╔══
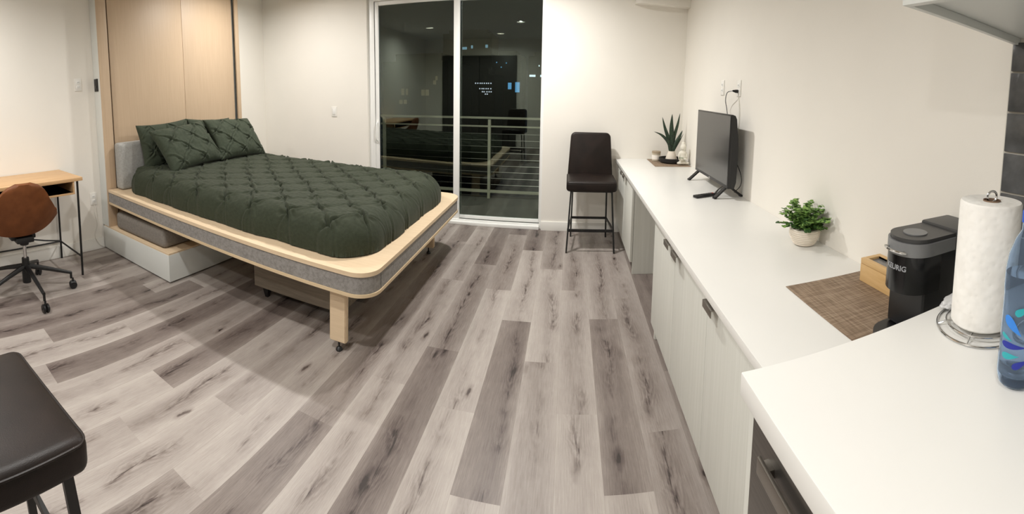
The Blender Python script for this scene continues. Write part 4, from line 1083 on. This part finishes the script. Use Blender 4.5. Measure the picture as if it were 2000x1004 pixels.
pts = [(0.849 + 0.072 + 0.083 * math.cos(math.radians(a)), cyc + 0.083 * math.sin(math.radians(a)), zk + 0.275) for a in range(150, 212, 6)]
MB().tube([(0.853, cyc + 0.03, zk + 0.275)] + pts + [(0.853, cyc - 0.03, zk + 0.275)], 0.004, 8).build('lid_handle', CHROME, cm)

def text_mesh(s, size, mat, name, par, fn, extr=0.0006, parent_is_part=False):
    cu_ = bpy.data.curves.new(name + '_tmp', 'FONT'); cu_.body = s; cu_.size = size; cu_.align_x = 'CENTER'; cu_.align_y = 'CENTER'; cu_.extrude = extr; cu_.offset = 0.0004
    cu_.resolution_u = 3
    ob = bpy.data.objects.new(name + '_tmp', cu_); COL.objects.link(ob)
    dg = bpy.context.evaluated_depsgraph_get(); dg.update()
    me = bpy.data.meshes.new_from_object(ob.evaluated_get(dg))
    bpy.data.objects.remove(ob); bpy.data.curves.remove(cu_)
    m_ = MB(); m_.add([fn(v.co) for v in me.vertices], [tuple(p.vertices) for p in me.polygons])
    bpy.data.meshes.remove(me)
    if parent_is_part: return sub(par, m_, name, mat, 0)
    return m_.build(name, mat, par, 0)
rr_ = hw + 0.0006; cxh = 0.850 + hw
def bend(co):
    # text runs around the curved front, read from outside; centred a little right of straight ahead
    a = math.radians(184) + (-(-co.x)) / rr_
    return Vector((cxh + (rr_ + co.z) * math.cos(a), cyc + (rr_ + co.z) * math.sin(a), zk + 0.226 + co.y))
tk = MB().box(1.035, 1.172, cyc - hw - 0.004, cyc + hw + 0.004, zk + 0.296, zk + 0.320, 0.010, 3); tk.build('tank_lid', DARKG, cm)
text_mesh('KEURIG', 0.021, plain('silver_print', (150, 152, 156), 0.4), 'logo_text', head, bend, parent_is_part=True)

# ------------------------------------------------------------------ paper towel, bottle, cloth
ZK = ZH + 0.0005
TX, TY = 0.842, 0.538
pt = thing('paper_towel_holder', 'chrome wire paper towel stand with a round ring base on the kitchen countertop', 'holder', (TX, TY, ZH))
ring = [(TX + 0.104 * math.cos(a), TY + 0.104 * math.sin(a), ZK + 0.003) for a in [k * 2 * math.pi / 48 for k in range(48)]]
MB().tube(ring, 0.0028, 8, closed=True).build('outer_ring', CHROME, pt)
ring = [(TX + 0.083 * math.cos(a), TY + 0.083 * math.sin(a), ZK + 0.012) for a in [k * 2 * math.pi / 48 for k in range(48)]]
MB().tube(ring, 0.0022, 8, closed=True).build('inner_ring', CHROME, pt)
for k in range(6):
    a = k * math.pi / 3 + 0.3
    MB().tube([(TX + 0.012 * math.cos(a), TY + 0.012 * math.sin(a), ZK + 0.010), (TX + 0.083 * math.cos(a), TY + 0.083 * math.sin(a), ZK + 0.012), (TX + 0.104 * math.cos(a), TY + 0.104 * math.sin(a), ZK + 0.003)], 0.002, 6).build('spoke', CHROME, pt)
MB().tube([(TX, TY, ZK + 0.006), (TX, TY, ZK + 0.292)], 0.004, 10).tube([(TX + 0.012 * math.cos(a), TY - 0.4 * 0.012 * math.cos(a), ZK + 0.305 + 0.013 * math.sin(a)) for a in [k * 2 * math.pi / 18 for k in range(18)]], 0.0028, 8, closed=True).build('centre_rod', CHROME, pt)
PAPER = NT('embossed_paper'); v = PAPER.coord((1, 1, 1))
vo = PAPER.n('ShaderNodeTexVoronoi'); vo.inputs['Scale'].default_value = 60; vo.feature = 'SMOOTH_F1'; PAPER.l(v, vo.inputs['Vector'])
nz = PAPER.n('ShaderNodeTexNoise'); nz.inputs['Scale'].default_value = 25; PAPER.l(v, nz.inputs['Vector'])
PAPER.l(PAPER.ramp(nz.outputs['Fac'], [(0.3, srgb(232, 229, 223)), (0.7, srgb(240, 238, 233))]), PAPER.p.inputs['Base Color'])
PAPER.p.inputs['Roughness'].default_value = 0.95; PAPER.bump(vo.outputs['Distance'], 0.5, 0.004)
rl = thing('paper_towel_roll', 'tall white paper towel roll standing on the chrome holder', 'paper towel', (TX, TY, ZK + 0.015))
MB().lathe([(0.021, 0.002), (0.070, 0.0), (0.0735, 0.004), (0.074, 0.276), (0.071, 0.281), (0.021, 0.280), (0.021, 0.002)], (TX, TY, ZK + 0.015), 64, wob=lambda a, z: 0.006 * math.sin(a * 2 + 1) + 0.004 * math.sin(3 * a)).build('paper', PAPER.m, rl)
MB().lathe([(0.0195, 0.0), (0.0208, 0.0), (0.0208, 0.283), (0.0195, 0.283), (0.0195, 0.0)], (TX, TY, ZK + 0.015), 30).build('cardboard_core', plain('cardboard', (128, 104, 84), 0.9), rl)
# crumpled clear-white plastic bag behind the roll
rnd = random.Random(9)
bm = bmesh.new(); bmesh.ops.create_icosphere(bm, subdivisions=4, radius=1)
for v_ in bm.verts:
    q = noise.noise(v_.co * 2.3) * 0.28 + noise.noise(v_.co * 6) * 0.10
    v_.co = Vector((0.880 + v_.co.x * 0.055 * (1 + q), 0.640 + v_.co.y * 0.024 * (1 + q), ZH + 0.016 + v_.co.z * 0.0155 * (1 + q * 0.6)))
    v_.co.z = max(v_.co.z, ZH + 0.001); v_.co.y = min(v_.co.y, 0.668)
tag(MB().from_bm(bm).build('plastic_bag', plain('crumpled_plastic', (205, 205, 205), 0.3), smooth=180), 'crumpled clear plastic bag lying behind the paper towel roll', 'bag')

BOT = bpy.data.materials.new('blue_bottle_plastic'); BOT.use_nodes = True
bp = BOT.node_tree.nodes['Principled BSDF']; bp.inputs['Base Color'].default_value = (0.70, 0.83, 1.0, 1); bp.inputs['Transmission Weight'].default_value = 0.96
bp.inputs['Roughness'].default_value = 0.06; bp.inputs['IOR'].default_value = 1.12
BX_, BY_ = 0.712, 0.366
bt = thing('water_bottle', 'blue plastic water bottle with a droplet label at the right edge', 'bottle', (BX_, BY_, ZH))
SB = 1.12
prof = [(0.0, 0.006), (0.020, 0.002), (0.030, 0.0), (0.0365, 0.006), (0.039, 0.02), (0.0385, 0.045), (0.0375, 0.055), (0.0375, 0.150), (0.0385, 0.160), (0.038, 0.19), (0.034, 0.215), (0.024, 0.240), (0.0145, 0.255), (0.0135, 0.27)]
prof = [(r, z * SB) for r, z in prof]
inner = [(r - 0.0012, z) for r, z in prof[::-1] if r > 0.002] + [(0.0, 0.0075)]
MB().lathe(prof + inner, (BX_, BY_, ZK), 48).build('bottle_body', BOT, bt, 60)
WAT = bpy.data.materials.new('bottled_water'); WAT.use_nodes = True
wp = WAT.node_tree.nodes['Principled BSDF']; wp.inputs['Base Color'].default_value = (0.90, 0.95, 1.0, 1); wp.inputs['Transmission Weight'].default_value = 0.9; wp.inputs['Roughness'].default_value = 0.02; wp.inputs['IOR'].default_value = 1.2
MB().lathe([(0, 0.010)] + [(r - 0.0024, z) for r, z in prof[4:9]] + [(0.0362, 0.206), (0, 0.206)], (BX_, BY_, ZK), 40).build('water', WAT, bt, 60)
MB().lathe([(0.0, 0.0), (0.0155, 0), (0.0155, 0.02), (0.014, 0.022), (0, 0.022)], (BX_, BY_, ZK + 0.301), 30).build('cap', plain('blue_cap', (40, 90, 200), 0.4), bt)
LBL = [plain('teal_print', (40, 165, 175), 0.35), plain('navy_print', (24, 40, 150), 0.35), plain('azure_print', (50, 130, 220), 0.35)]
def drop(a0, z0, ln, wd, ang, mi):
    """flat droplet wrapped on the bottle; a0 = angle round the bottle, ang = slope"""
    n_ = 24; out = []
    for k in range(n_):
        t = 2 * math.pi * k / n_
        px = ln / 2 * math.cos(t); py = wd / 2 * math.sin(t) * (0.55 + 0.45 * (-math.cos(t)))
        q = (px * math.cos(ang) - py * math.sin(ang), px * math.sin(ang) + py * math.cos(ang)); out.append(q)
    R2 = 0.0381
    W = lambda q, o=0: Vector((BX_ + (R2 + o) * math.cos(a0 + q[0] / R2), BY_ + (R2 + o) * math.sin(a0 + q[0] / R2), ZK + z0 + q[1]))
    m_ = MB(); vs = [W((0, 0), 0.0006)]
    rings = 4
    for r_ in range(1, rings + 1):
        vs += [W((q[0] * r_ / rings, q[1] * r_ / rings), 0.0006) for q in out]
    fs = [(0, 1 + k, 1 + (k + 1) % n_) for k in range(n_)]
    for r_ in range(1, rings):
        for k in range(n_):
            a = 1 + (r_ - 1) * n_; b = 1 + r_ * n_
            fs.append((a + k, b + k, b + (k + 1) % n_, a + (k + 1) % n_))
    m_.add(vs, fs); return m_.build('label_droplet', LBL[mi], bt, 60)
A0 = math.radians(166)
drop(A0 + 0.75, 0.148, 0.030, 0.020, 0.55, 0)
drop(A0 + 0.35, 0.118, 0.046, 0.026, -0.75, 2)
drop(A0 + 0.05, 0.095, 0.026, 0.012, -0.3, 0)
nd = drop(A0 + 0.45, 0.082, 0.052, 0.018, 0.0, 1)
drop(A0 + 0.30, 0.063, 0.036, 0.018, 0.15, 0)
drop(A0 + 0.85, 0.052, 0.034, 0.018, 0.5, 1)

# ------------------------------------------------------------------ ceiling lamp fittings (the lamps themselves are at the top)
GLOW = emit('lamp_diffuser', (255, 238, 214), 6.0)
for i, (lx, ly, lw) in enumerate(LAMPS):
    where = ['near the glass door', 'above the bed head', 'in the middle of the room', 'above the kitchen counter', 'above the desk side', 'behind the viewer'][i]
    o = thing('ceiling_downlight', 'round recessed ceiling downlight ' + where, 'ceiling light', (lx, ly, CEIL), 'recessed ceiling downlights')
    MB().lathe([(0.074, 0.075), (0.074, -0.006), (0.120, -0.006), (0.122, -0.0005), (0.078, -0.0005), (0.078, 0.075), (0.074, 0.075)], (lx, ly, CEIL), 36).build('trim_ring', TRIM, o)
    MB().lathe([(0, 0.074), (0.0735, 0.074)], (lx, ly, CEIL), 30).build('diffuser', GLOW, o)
╚══
• Given task
Restate, line by line and word for word, everything from the top of the material through the line that contains "MB().tube([(0.853, cyc +". Leave pictures out.

• Expected answer
The Blender Python script for this scene continues. Write part 4, from line 1083 on. This part finishes the script. Use Blender 4.5. Measure the picture as if it were 2000x1004 pixels.
pts = [(0.849 + 0.072 + 0.083 * math.cos(math.radians(a)), cyc + 0.083 * math.sin(math.radians(a)), zk + 0.275) for a in range(150, 212, 6)]
MB().tube([(0.853, cyc + 0.03, zk + 0.275)] + pts + [(0.853, cyc - 0.03, zk + 0.275)], 0.004, 8).build('lid_handle', CHROME, cm)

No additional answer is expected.